If you want to flagellate yourself for sitting around and not getting much done, the Scripps Bee is a good place for you. Among the spellers, who come from every state and eight foreign countries, is one Ayush Noori, a 12-year-old seventh grader from Seattle who is in the process of starting his own 501 (c) (3) charity to support underprivileged children. Lela Festa (13-year-old seventh grader from Fitchburg, Mass.) started her own Etsy shop as a way to sell her crocheting creations. Junah Jang (12-year-old seventh grader from Columbia, Mo.) was in the original revival cast of “Annie” on Broadway. Neha Middela (13-year-old eighth grader from Pontiac, Mich.) wrote 50,000 words as part of the National Novel Writing Month Challenge. Daniel Taylor (14-year-old eighth grader from Las Vegas) competes in national snowboarding competitions.

Bro, what did you get done today?

The Bee’s gentle rock star is a man named Jacques Bailly, a classics Ph.D who teaches at the University of Vermont and has been the Bee’s official pronouncer since 2003. Which means that he gets a lot of airtime on ESPN for one day every May. He was the 1980 Bee champion, winning that competition by spelling “elucubrate.” The Bee cultivates an extended family feeling. Two of this year’s judges, Blake Giddens (1983) and George Thampy (2000), are former champions, having spelled “Purim” and “demarche,” respectively. And the Bee’s executive director, Paige Kimble (née Pipkin) finished second to Bailly in ’80, then won the following year by spelling “sarcophagus.”

It was at that first bee that their mothers, Jeannie Pipkin and Florence Bailly, met and became “telephone buddies,” in Kimble’s words. “In fact, we visited the Baillys in Denver that summer,” Kimble said during a noon break in the competition on Wednesday, “and lo and behold, the 1982 champion, Molly Dieveney, was a neighbor of theirs.” (Dieveney’s final word was “psoriasis,” tied for the least appetizing championship word in Bee history with 1965’s “eczema.”)

You and the young Bailee weren’t boyfriend and girlfriend by any chance? she was asked.

“Oh, no, nothing like that,” Kimble said. “We lost touch and reconnected when we got back involved with the Bee.”

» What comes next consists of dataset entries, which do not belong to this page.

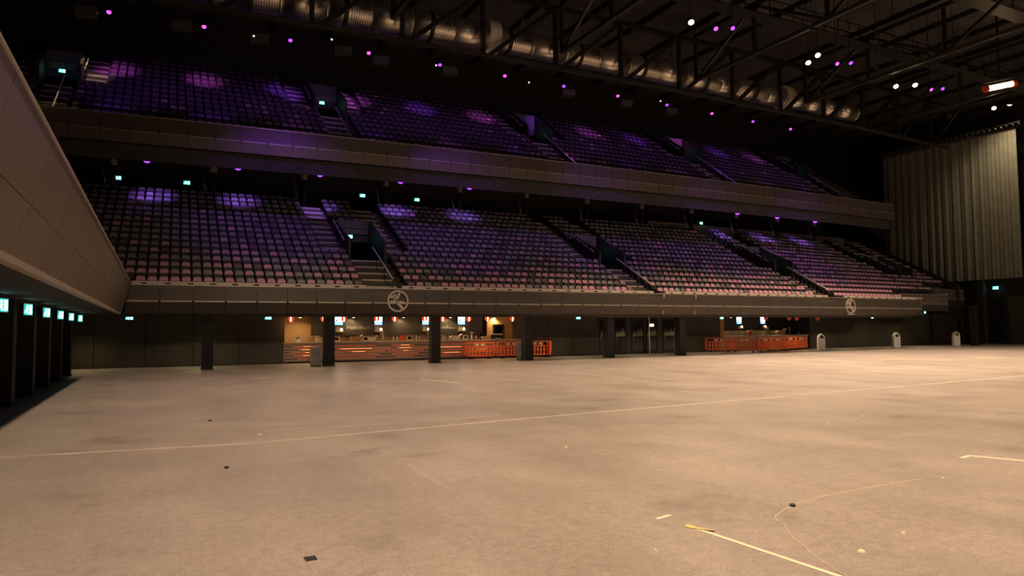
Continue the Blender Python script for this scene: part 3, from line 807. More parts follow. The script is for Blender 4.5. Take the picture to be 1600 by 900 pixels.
# small bright emergency points under the roof
for i, (u, z) in enumerate([(8.2, 17.7), (20.3, 17.1), (-6.0, 19.8), (4.2, 17.2), (14.2, 17.2), (30.6, 17.4)]):
    t = thing('marker_lamp', f'tiny white marker lamp below the roof truss, {ordn(i + 1)} along the list from the corner' if False else
              ['tiny white marker lamp under the first duct stretch', 'tiny white marker lamp under the duct past its first flange', 'tiny white marker lamp high in the corner',
               'tiny white marker lamp under the near duct end', 'tiny white marker lamp just before the first duct flange', 'tiny white marker lamp under the far duct stretch'][i], 'lamp', W(u, 38.0, z), 0, 'tiny marker lamps')
    MB().lathe([(.02, -.05), (.05, -.03), (.05, .03), (.02, .05)], 8).build('bulb', mat('lit_marker', (1, 1, 1), .5, emit=(1, .95, .85), es=1.0), t)
    MB().box(-.01, .01, -.01, .01, .05, .9).build('wire', M_STEEL_D, t)

# house lamps ------------------------------------------------------------
HL = ['white house lamp nearest the corner, hung over the floor', 'white house lamp beside the middle violet pair, lower one', 'white house lamp beside the middle violet pair, upper one',
      'white house lamp left of its twin, toward the curtain', 'white house lamp next to the far violet pair', 'white house lamp hanging by the top of the curtain']
for i, (x, y, z, w, dg) in enumerate(HOUSE):
    colour_lamp('house_lamp', HL[i], (x, y, z), (x * .82, y - 10, 0), WARM, E_LAMP, 0, 120, 'white house lamps', .15, 23.6 - z - .3)
    spot('house_beam', (x, y, z - .35), (x, y - 4, 0), w, WARM, dg, 1.0, .3)
for i, (x, y, z, w, dg) in enumerate(HOUSE_OFF):
    spot('house_beam', (x, y, z - .3), (x, y, 0), w, WARM, dg, 1.0, .3)
    colour_lamp('house_lamp', f'white house lamp above the picture, {ordn(i + 1)} over the open floor', (x, y, z), (x, y, 0), WARM, E_LAMP, 0, 120, 'white house lamps', .24, 4.1)
for i, (x, y, z, w, u, tz_) in enumerate(FRONT_FILL):
    tgt = W(u, 37, tz_)
    colour_lamp('added_front_fill', f'added warm fill lamp behind the camera facing the stand, {ordn(i + 1)} from the side balcony', (x, y, z), tgt, WARM, E_LAMP, 0, 30, 'added fill lamps', .22, 6.1)
    spot('front_fill_beam', Vector((x, y, z)) + (tgt - Vector((x, y, z))).normalized() * .3, tgt, w, (1.0, .74, .52), 20, 1.0, .25)
for i, (x, y, z, w, u, tz_) in enumerate(FRONT_FILL_HIGH):
    tgt = W(u, 37, tz_)
    colour_lamp('added_front_fill', f'added soft fill lamp behind the camera facing the upper balcony, {ordn(i + 1)} from the side balcony', (x, y, z), tgt, WARM, E_LAMP, 0, 30, 'added fill lamps', .22, 6.1)
    spot('front_fill_beam', Vector((x, y, z)) + (tgt - Vector((x, y, z))).normalized() * .3, tgt, w, (1.0, .74, .56), 27, 1.0, .25)
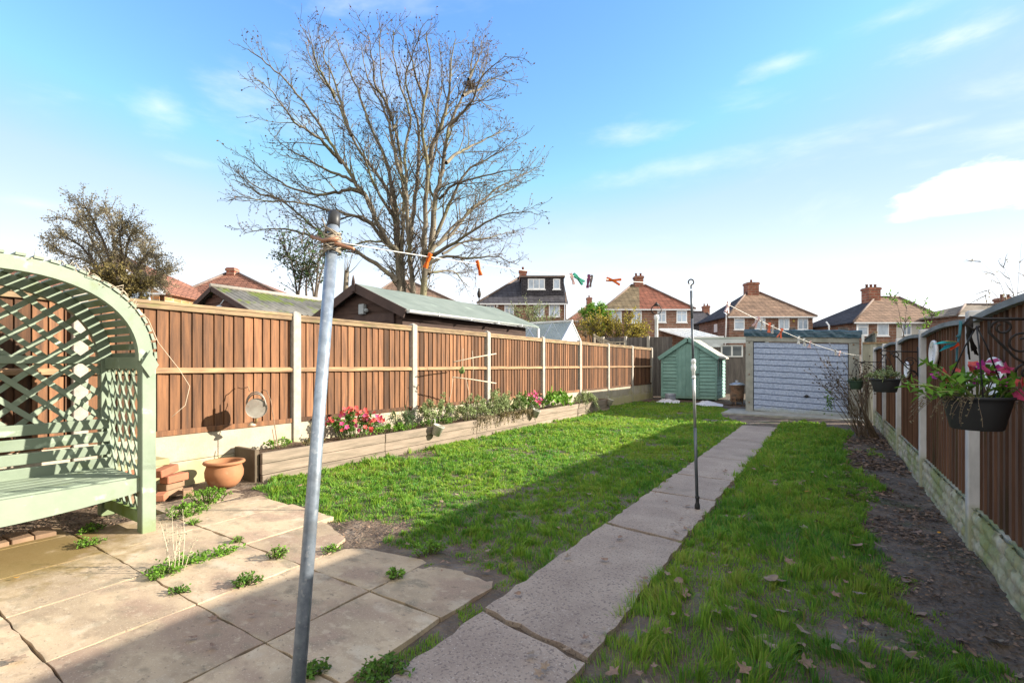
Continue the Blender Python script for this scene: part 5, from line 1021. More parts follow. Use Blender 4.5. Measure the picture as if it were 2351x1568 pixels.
chrome = M('worn grey metal tube', (.50,.52,.53), (.36,.38,.39), scale=20, rough=.35, metal=.6, bump=0); dtube = M('dark grey tube', (.13,.15,.17), (.09,.10,.12), scale=12, rough=.4, metal=.4, bump=0)
mb = MB(); mb.tube([al(.05), al(.36)], .0125, 14); mesh_obj('foot_tube', mb, dtube, pp)
mb = MB(); mb.tube([al(.36), al(.64)], .0118, 14); mesh_obj('lower_tube', mb, chrome, pp)
mb = MB(); mb.tube([al(.64), al(.85)], .0095, 14); mb.tube([al(.85), al(.975)], .0098, 14); mesh_obj('upper_tube', mb, dtube, pp)
mb = MB(); mb.lathe([(.021,0),(.021,.03),(.014,.05),(.014,.08),(.018,.085),(.018,.10),(.0,.11)], (pr.x, pr.y, .016), 14); mesh_obj('rubber_foot', mb, black, pp)
q = al(.62); mb = MB(); mb.lathe([(.013,-.05),(.013,-.01),(.019,0),(.02,.03),(.015,.035),(.015,.055),(.019,.06),(.018,.08),(.010,.09)], q, 14); mb.lathe([(0,-.012),(.014,-.01),(.016,0),(.012,.012),(0,.014)], q-fw*.006-Vector((0,0,.06)), 10); mesh_obj('clamp', mb, white, pp)
mb = MB(); mb.tube([top+Vector((0,0,-.03))]+[top+Vector((0,0,.025))+cr*.022*math.sin(a)+Vector((0,0,-.022*math.cos(a))) for a in [5.6*k/14 for k in range(15)]], .0055, 8); mesh_obj('hook', mb, black, pp)
L0_ = jc-fw*.0+cr*.03; L1_ = top+Vector((0,0,.004)); L2_ = Vector((GXR+.06, GY-.12, 1.39))
def line_pt(seg, t):
    a, b, s = ((L0_, L1_, .035), (L1_, L2_, .13))[seg]; q = a.lerp(b, t); q.z -= 4*s*t*(1-t); return q
mb = MB(); mb.tube([line_pt(0, k/30) for k in range(31)]+[line_pt(1, k/60) for k in range(1, 61)], .0028, 6)
solo('washing_line', mb, M('white plastic cord', (.72,.70,.66), (.62,.6,.56), bump=0), 'long sagging white cord from pole over prop to garage', 'washing line', L1_)
def ut(seg, u):                                                  # parameter where the line passes photo column u
    best = min(range(1, 1000), key=lambda k: abs(proj(line_pt(seg, k/1000))[0]-u)); return best/1000
def proj(p): x = p.x*CT+p.y*ST; d = -p.x*ST+p.y*CT; return 1175.5+F*x/d, 838-F*(p.z-H)/d
def peg_mesh(opening):
    mb = MB(); a = opening
    for s in (-1, 1):
        R_ = Matrix.Rotation(s*a, 3, 'Y'); pts = [(.0, 0, .018), (.003, 0, .004), (.004, 0, -.02), (.0025, 0, -.055)]
        for (p, q, w) in ((pts[0], pts[1], .013), (pts[1], pts[2], .015), (pts[2], pts[3], .013)):
            A, B = Vector(p), Vector(q); A.x *= s; B.x *= s; mb.bar(R_@A, R_@B, w, .009, up=(1,0,0))
    mb.tube([(-.006, -.006, 0), (-.006, .006, 0), (.006, .006, 0), (.006, -.006, 0)], .0018, 5); return mb
pm = {k: M(k+' peg plastic', a, tuple(x*.8 for x in a), bump=0, rough=.45, translucent=.2) for k, a in dict(orange=(.82,.17,.02), pink=(.70,.48,.47), green=(.02,.30,.20), plum=(.33,.10,.22), grey=(.30,.28,.26), white=(.78,.78,.77), coral=(.80,.20,.10)).items()}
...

Many of the spellers come to the microphone and address Bailly personally, perhaps with a hearty “Good morning, Dr. Bailly” or even a casual “It’s a nice day, isn’t it, Mr. Bailly?’’ which came from the dulcet voice of nine-year-old Naysa Modi in Round Three on Wednesday. Sometimes the shoutouts to Dr. B. are uttered out of nervousness but more because the spellers feel a personal connection to the man, whose tone, while soothing, is also didactic, as befitting a Plato specialist. It is Bailly the spellers hear on the prep materials they receive from Scripps, so in a sense he’s with them all year, an avuncular voice in their ear.

One senses Bailly’s pain when a word is missed—wisely, it is signaled by the light tingle of a bell rather than the pronouncer screaming “WRONG!” which is how a Trump-sponsored contest would unfold. “I want them all to do well,” Bailly says. Among the words missed in the much tougher afternoon round were “geelhout” (incorrectly spelled as “gheelhaut,” which sounds more correct to me), “scagliola” (incorrectly spelled as “scaliola,” but in either case sounds like something you wouldn't want to suffer from) and “Zamzummim” (incorrectly spelled “Zamzumim”). Even if I had a maxzummim amount of time, I wouldn’t have gotten that last one.

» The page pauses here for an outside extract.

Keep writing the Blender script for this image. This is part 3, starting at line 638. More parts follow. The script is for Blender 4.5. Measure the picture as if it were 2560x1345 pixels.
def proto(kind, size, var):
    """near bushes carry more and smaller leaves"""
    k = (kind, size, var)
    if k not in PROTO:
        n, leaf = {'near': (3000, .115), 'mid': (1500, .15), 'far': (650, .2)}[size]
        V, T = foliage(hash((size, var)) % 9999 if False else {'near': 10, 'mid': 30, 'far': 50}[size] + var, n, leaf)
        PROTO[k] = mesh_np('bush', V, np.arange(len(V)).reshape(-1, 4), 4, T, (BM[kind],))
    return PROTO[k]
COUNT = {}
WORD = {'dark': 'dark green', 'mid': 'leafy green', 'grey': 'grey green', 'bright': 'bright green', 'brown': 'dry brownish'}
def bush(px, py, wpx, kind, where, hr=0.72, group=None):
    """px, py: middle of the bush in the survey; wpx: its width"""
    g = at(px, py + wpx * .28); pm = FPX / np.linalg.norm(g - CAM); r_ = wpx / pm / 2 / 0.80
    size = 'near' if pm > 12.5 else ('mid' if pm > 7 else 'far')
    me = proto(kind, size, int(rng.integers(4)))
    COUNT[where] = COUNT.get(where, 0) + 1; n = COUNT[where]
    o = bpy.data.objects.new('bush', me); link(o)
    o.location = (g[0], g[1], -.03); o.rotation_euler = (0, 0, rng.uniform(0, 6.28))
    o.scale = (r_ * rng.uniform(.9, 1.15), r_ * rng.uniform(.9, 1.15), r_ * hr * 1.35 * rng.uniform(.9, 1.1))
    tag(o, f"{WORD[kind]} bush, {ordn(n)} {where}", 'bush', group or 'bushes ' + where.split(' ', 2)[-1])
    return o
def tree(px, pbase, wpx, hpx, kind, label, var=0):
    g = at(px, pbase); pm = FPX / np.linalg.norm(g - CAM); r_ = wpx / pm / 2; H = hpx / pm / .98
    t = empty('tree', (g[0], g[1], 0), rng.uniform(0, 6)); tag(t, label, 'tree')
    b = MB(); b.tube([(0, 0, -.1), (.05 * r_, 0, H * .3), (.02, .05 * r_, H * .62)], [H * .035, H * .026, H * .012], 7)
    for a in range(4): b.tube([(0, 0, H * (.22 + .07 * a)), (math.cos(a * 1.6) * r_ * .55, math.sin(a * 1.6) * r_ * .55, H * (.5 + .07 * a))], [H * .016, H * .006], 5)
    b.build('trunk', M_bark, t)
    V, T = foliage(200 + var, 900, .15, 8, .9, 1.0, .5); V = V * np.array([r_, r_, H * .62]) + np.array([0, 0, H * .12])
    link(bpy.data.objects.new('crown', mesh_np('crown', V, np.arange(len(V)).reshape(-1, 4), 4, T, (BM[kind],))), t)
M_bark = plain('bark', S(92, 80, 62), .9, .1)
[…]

The tension is excruciating. The sight of a diminutive kid—the oldest spellers are 15 (eighth grade or below is the cutoff) but there were three nine-year-old qualifiers this year—standing at a microphone, facing an audience of grownups, peers behind him … it’s sometimes hard to take. And that is without factoring in the ESPN cameras aimed at him like he’s a bug under a microscope.

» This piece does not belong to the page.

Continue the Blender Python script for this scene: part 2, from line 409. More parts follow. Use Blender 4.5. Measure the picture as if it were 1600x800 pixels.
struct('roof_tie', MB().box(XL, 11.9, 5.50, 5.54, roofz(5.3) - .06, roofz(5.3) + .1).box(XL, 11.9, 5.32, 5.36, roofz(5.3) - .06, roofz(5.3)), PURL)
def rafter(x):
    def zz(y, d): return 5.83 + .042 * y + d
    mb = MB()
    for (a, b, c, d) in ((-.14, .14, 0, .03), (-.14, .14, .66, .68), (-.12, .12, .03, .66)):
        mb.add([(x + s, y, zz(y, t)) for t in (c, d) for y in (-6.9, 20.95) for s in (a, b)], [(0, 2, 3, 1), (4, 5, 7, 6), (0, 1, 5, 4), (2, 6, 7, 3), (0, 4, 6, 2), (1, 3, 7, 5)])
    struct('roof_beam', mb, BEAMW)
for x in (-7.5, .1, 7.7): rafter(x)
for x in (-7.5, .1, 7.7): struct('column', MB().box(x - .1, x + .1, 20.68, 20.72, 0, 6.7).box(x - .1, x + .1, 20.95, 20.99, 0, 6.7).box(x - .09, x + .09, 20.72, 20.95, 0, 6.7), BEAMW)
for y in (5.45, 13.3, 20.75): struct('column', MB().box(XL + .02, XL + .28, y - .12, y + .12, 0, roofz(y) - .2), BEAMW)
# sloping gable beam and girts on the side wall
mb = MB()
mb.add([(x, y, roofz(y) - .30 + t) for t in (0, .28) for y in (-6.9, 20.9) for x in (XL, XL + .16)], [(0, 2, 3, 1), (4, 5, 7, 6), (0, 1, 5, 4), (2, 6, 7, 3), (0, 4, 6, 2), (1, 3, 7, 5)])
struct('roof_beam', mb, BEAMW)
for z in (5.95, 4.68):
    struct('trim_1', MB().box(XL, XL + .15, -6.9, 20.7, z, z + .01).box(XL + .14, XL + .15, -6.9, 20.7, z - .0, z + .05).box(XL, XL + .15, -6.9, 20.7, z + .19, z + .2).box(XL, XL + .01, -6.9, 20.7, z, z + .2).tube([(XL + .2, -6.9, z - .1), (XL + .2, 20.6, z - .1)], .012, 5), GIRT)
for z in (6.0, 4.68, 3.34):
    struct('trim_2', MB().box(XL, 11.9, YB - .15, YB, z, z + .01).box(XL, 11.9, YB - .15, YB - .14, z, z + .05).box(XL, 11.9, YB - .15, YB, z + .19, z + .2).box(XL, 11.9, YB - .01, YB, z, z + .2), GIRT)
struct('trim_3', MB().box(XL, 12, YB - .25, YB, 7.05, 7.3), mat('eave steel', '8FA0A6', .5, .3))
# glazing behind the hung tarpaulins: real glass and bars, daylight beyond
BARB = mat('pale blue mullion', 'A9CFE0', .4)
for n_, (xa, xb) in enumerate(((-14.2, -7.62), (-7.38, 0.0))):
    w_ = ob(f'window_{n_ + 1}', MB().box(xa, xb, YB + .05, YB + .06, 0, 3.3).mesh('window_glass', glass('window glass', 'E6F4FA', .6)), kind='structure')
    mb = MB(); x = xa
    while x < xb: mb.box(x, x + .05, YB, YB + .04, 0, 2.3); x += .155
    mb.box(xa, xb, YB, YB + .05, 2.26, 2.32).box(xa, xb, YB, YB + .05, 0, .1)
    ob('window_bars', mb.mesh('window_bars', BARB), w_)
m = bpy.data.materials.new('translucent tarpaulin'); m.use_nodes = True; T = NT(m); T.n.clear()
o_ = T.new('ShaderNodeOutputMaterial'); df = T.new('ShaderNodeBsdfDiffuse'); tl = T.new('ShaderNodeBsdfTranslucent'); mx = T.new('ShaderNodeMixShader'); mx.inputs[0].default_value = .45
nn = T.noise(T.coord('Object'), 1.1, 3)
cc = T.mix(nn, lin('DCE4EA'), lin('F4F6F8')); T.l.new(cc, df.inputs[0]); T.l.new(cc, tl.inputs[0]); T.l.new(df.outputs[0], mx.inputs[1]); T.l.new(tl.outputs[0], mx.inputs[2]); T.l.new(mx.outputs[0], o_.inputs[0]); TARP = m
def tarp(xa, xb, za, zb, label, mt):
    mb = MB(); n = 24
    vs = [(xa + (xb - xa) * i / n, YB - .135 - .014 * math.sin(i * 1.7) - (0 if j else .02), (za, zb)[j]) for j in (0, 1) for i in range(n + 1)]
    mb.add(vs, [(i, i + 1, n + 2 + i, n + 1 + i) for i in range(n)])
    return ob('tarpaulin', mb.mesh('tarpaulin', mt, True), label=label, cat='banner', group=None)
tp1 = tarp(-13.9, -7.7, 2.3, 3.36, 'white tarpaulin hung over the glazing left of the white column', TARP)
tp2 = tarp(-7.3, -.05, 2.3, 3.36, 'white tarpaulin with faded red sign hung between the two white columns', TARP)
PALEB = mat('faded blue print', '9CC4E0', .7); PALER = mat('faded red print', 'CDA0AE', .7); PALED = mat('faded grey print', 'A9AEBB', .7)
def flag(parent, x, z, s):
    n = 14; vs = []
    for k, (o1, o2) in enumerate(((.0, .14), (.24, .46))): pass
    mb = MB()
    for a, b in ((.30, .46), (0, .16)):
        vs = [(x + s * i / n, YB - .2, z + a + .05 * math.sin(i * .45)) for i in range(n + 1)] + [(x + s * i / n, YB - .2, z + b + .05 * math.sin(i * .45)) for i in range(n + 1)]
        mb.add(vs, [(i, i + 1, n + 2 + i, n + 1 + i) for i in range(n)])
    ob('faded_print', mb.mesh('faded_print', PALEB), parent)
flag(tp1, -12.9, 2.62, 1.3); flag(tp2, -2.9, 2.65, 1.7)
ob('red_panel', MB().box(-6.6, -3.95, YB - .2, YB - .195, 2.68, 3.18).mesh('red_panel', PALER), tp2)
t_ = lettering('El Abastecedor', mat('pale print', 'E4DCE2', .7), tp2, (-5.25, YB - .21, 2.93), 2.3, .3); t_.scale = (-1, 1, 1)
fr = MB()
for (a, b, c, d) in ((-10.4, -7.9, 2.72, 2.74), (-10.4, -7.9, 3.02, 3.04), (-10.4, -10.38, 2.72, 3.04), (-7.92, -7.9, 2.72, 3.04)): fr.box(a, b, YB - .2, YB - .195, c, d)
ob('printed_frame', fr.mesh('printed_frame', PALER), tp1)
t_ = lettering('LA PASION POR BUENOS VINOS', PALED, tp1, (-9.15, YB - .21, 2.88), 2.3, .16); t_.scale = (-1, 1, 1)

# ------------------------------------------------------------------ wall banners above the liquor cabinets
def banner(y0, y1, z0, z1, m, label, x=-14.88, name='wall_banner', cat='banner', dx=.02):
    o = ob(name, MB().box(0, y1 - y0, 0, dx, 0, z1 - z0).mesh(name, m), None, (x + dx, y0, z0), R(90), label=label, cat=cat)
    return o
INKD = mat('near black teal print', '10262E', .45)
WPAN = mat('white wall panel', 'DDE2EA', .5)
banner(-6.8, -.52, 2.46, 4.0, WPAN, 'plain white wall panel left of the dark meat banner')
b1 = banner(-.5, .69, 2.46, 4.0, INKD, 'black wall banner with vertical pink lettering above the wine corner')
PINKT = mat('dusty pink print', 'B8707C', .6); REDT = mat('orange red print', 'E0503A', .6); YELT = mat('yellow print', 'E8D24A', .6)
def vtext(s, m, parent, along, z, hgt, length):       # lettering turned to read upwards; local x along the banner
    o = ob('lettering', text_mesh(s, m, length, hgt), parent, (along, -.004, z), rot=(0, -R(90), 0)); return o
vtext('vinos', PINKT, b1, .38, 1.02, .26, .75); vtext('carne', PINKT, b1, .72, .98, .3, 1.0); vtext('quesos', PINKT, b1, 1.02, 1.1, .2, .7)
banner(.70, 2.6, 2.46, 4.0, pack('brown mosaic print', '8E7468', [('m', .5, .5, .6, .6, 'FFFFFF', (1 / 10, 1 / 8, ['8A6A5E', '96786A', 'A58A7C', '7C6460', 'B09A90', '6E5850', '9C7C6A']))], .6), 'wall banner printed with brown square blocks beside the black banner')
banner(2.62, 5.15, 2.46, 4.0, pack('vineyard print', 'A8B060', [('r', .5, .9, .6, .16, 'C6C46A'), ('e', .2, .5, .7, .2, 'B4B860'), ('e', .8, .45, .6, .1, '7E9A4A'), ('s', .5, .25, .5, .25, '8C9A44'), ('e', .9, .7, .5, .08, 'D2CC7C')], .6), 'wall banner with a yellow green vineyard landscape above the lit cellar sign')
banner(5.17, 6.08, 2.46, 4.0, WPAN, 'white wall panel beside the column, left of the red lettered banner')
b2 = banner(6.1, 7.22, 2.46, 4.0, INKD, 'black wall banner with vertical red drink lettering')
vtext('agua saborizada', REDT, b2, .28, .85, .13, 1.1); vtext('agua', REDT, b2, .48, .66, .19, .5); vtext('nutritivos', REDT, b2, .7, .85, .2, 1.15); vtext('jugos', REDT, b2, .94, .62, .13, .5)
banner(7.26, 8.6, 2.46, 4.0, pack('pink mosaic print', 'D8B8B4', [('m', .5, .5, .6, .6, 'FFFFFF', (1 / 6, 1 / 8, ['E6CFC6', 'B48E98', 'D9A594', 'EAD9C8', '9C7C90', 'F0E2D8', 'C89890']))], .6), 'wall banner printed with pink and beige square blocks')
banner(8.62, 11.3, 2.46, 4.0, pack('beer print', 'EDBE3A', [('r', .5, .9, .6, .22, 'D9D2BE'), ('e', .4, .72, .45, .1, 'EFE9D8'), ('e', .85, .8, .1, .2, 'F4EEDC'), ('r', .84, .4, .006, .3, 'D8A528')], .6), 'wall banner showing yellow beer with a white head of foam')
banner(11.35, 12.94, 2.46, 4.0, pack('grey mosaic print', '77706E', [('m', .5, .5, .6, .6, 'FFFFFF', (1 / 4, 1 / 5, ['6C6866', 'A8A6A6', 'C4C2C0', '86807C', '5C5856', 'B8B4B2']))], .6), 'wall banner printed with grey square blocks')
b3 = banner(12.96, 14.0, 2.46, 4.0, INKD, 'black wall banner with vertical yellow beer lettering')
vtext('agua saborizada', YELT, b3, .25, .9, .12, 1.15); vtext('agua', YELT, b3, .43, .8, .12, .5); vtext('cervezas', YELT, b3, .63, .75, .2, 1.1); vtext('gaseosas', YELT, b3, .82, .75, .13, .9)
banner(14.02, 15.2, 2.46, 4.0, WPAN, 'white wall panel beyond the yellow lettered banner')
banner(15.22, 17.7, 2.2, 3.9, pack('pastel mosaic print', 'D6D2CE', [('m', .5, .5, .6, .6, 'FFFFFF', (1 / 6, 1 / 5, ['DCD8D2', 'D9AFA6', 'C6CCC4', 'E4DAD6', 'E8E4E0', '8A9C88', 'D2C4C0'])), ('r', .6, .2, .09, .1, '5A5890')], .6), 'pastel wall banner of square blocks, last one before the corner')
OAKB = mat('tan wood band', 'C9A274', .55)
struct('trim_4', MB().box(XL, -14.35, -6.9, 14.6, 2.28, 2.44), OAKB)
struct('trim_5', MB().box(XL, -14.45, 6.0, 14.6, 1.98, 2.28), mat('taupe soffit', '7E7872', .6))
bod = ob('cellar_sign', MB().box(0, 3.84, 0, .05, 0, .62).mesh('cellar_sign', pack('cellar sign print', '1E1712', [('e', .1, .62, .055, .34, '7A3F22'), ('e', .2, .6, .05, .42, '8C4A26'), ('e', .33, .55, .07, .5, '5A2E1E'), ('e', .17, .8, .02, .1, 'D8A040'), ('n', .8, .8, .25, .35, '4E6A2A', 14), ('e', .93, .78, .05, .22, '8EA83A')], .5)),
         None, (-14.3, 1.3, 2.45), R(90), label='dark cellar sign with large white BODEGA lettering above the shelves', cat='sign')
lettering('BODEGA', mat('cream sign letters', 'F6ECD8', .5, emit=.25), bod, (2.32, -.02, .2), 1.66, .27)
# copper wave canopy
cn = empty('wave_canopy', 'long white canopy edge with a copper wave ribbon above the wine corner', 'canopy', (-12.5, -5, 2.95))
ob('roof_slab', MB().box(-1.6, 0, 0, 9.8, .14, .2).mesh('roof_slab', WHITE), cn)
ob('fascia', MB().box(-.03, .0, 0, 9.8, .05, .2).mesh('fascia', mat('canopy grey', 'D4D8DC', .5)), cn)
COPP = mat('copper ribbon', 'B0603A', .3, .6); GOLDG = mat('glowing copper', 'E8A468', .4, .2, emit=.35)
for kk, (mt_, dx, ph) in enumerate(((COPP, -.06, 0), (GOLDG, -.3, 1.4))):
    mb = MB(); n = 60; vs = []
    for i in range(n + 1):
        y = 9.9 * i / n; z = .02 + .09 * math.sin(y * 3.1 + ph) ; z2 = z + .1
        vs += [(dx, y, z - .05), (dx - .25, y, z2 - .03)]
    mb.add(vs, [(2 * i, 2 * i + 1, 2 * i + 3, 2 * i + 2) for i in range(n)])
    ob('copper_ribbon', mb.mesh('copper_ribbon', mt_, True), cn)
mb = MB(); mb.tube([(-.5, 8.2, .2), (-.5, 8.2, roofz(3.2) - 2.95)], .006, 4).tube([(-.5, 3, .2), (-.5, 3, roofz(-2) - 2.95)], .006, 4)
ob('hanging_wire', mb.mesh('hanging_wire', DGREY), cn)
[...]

“I understand that,” says Bailly. “But, really, I think being on television energizes these kids more than anything.”

He’s probably right. The TV component has been a major part of the Bee for the last 22 years, and, obviously, it’s a ratings winner; ESPN isn’t here live just to advance literacy in America. Every August we watch 12-year-olds shed tears when they screw up a groundball, so here they are making an error on “fanfaronade,” which was incorrectly offered as “fanfarronade.” At that age, most of us wouldn’t have had a shot on either the groundball or the word.